TIME EUROPE MARCH 13, 2000 VOL. 155 NO. 10
Terrorism
Violence turns green into red
By ROD USHER
A community of people who don't speak any Gaelic--or much English--looked to Northern Ireland on Good Friday last year, when peace finally appeared to have broken out there. Many in the autonomous Basque region of Spain wondered if that settlement offered them some hope for an end to their own long and bloody "Troubles."
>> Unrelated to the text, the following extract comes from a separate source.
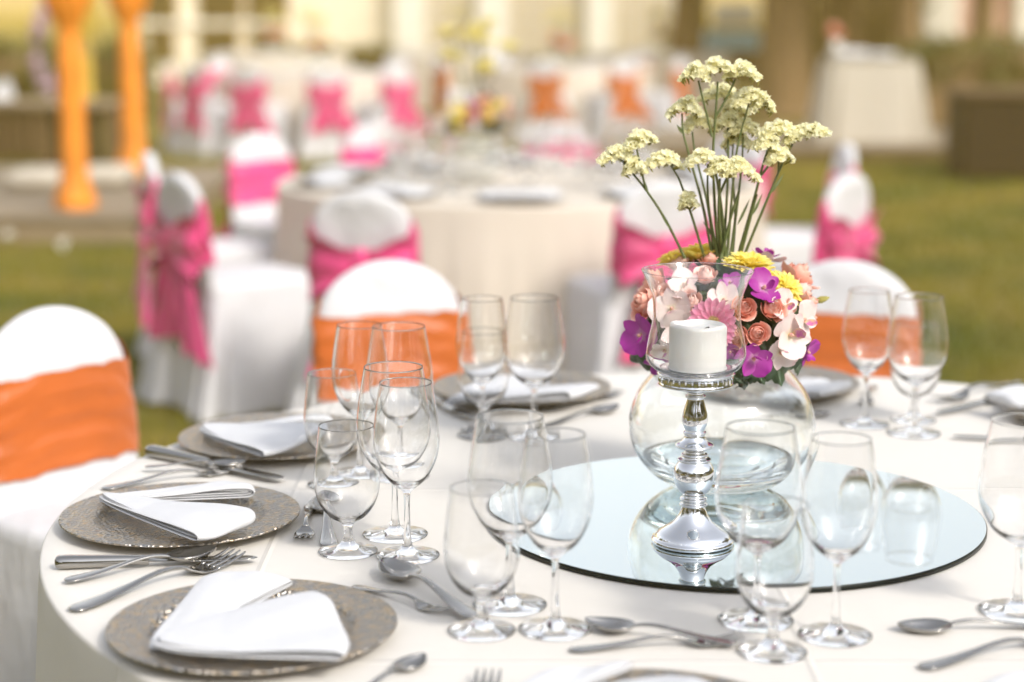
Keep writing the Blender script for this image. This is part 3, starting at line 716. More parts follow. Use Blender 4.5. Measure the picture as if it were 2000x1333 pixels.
glass('g', 652, 948, 'water goblet at the far left of the cluster over the napkin')
glass('g', 941, 1234, 'water goblet nearest us beside the crossed dessert fork and spoon')
glass('l', 996, 1184, 'large wine glass behind the nearest goblet, left of the mirror edge')
glass('w', 1084, 1231, 'slim wine glass in front of the left end of the round mirror')
glass('g', 1508, 1275, 'water goblet nearest us in front of the mirror, right of the fork tines')
glass('l', 1476, 1214, 'large wine glass overlapping the clear fishbowl vase')
glass('w', 1631, 1243, 'slim wine glass at the front of the mirror, right of the goblet')
glass('w', 1689, 830, 'slim wine glass before the right orange sash')
glass('l', 1785, 848, 'large wine glass against the dark lawn right of the flowers')
glass('g', 1784, 822, 'water goblet hidden behind the large glass right of the flowers')
glass('l', 1985, 1196, 'large wine glass cut by the right edge of the picture')
glass('w', 942, 852, 'slim wine glass standing before the far napkin, left of a pair')
glass('l', 1043, 852, 'large wine glass standing before the far napkin, right of a pair')
glass('g', 945, 842, 'water goblet just behind the slim glass before the far napkin')

# ------------------------------------------------------------------ charger plates and napkins
plate_prof = [(0, 0), (.10, 0), (.118, .002), (.135, .010), (.168, .0135), (.1705, .0145), (.170, .0165), (.167, .0170), (.150, .0158), (.126, .0150), (.121, .0135), (.1165, .0085), (.112, .0062), (.106, .0056), (0, .0056)]
rim_me = lathe('rim', plate_prof[2:13], M['charger'], 96); well_me = lathe('well', plate_prof[:3] , M['charger'], 96); 
well_top = lathe('well', [(.112, .0062), (.106, .0056), (.06, .0056), (0, .0056)], M['charger'], 96)
def plate(x, y, label, rz=0.0, group='hammered charger plates on the near table'):
    t = thing('charger_plate', label, 'plate', (x, y, TZ + .001), rz, group)
    put('rim', rim_me, t); put('well', well_top, t)
    return t
PL = [at(495.5, 1243), at(353.5, 1024), at(528, 868), at(1018, 770)]
def polar(deg, r=.885): return Vector((TC.x + r * math.cos(R(deg)), TC.y + r * math.sin(R(deg)), TZ))
PL[0] = Vector((-.306, 2.11, TZ)); PL[1] = Vector((-.475, 2.592, TZ)); PL[2] = Vector((-.392, 3.08, TZ)); PL[3] = Vector((.018, 3.49, TZ))
PL += [Vector((.50, 3.54, TZ)), Vector((1.055, 3.28, TZ)), Vector((.135, 1.785, TZ)), polar(286, .91)]
labs = ['hammered pewter charger plate lowest at the left, nearest us', 'hammered charger plate second from the front at the left edge', 'hammered charger plate third along the left rim, under the glasses', 'charger plate at the far rim behind the pair of glasses',
        'charger plate at the far rim behind the fishbowl vase', 'charger plate at the right rim beside the dark lawn', 'charger plate peeking out at the bottom edge under a napkin', 'charger plate at the bottom right corner under a napkin']
for p, l in zip(PL, labs): plate(p.x, p.y, l, rng.uniform(0, 6))

def napkin_arm(T, E1, E2, z0, h, th=.0022, tipw=.05, seed=0, round_=.25):
    """sheet folded back over itself: runs from the tip along the bottom, turns at the end, returns on top"""
    T, E1, E2 = Vector(T), Vector(E1), Vector(E2); L = ((E1 + E2) / 2 - T).length; r = h / 2
    path = []
    nb, nc = 12, 9
    for i in range(nb): s = i / (nb - 1) * .94; path.append((s, 0.0))
    for i in range(1, nc): q = i / nc * PI; path.append((.94 + .06 * math.sin(q), (1 - math.cos(q)) / 2))
    for i in range(nb): s = .94 - i / (nb - 1) * .94; path.append((s, 1.0))
    nv = 15; pts = []
    for s, k in path:
        row = []
        for j in range(nv):
            v = j / (nv - 1); e = E1.lerp(E2, v)
            corner = 1 - round_ * max(0, abs(v - .5) * 2 - .55) ** 2 * s * 1.2
            mid = (E1 + E2) / 2; a = T + (mid - T) * s * corner + (e - mid) * (tipw + (1 - tipw) * s ** .62)
            lift = (.10 + .90 * min(1, s / .8) ** 1.1)
            sag = .0035 * math.sin(v * 4.2 + seed + s * 3) * s + .0012 * math.sin(v * 11 + s * 7 + seed * 2) * s
            edge = 1 - .22 * abs(v * 2 - 1) ** 4
            z = z0 + (h * lift * edge * (.92 + .08 * math.sin(s * 5 + seed)) + sag) * k + (.001 if k < .5 else .002) + .006 * s * (1 - k) * .5
            row.append((a.x, a.y, z))
        pts.append(row)
    P = np.array(pts); du = np.gradient(P, axis=0); dv = np.gradient(P, axis=1); N = np.cross(du, dv); N /= np.linalg.norm(N, axis=2)[..., None] + 1e-12
    A, B = P + N * th / 2, P - N * th / 2; nu = len(path); V = list(A.reshape(-1, 3)) + list(B.reshape(-1, 3)); o = nu * nv
    Fc = quads(nu, nv) + [tuple(reversed(f)) for f in quads(nu, nv, off=o)]
    bd = [(i * nv) for i in range(nu)] + [(nu - 1) * nv + j for j in range(1, nv)] + [i * nv + nv - 1 for i in range(nu - 2, -1, -1)] + [j for j in range(nv - 2, 0, -1)]
    for a, b in zip(bd, bd[1:] + bd[:1]): Fc.append((a, b, b + o, a + o))
    return V, Fc
def napkin(label, arms):
    t = thing('napkin', label, 'napkin', group='folded white napkins on the near table')
    for i, (T, E1, E2, z0, h) in enumerate(arms):
        mb = MB(); mid = (E1 + E2) / 2
        mb.add(*napkin_arm(T, E1, E2, z0, h, seed=i * 2.1 + T.x * 7, th=.0016))
        for q_, (sh_, hz) in enumerate(((.985, .62), (.97, .28))):      # inner layers of the fold, edges a little back
            e1, e2 = T.lerp(E1.lerp(mid, .03 * (q_ + 1)), sh_), T.lerp(E2.lerp(mid, .03 * (q_ + 1)), sh_)
            mb.add(*napkin_arm(T.lerp(mid, .03), e1, e2, z0 + h * (1 - hz) / 2, h * hz, seed=i * 2.1 + T.x * 7 + .2 * q_, th=.0014))
        o = put('fold', mb.mesh('fold', M['napkin']), t); md = o.modifiers.new('sub', 'SUBSURF'); md.levels = 1; md.render_levels = 1
    return t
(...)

But the Northern Ireland solution has since come unstuck, and in any case the two conflicts have as many natural differences as similarities--particularly the issue of religion. What is certain about the "Basque problem" as Spain goes to the polls next Sunday is that its end appears to be as far away as at any time over the past three decades, during which the separatist terrorist group ETA has killed nearly 800 people and maimed more.
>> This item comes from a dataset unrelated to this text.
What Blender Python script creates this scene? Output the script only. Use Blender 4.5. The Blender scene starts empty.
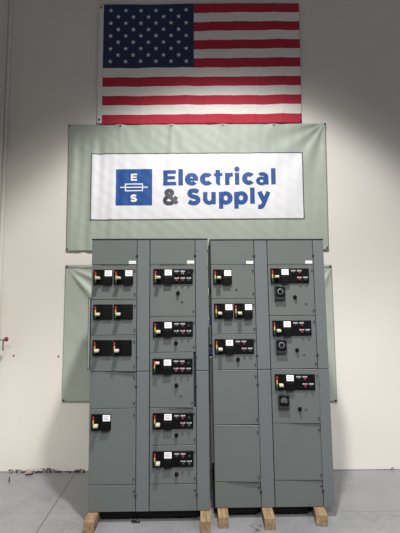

"Peace is possible," insisted Juan María Uriarte, a bishop in the Basque city of San Sebastián last week. Uriarte has been the mediator in scant contacts between the government of Prime Minister José María Aznar and ETA's representatives. They came to nothing. Uriarte says the only way out of the tunnel is dialogue, plus "prayer, patience ... advocating forgiveness, and defending fundamental human rights, such as the right to live."
Non-violent Basques, who are the vast majority, and millions of people around the rest of the country who take to the streets to support them, hoped such sentiments might prevail when ETA called a truce in late 1998. It lasted 14 months, during which time the Basque Nationalist Party (PNV), which governs the region, allied itself with Euskal Herritarrok, a party seen as the political face of the separatists. It was a gamble, angering Aznar's central government, which had an electoral pact with the PNV. But PNV president Xabier Arzalluz argues that negotiation is inevitable, that police efforts to defeat ETA are doomed to failure.
During the truce, however, many of ETA's "commandos" were caught, thanks in part to cooperation between French and Spanish security forces (ETA also seeks to "liberate" a chunk of France). Aznar's Interior Minister, Jaime Mayor Oreja, called the truce an ETA trampa, or trick, to reorganize and rearm. Certainly it sustained throughout the truce its campaign of low-level violence: in 1999, there were 390 attacks of vandalism and fire bombing in the region, nearly a third of them against the property of members of Aznar's Popular Party or of the main opposition Socialist Party.
The tone of the politicians increasingly reflects the desperate state of the region. Aznar accuses the PNV of siding with "the Europe of Kosovo, that of ethnic cleansing." Last week, PNV leader Arzalluz said Madrid is using ETA as an electoral weapon to win "blood votes." Far-left leader Julio Anguita accuses Aznar of being "insecure, weak, zigzagging and lacking in ideas."
Meanwhile, ETA is again using the only language it knows. In January, one of its car bombs killed an army colonel on his way to work in Madrid; on Feb. 22 another killed Socialist Fernando Buesa and his police bodyguard Jorge Díez near the Basque parliament. Like Northern Ireland, the northern Basque country remains beautifully green--with horrendous splashes of red.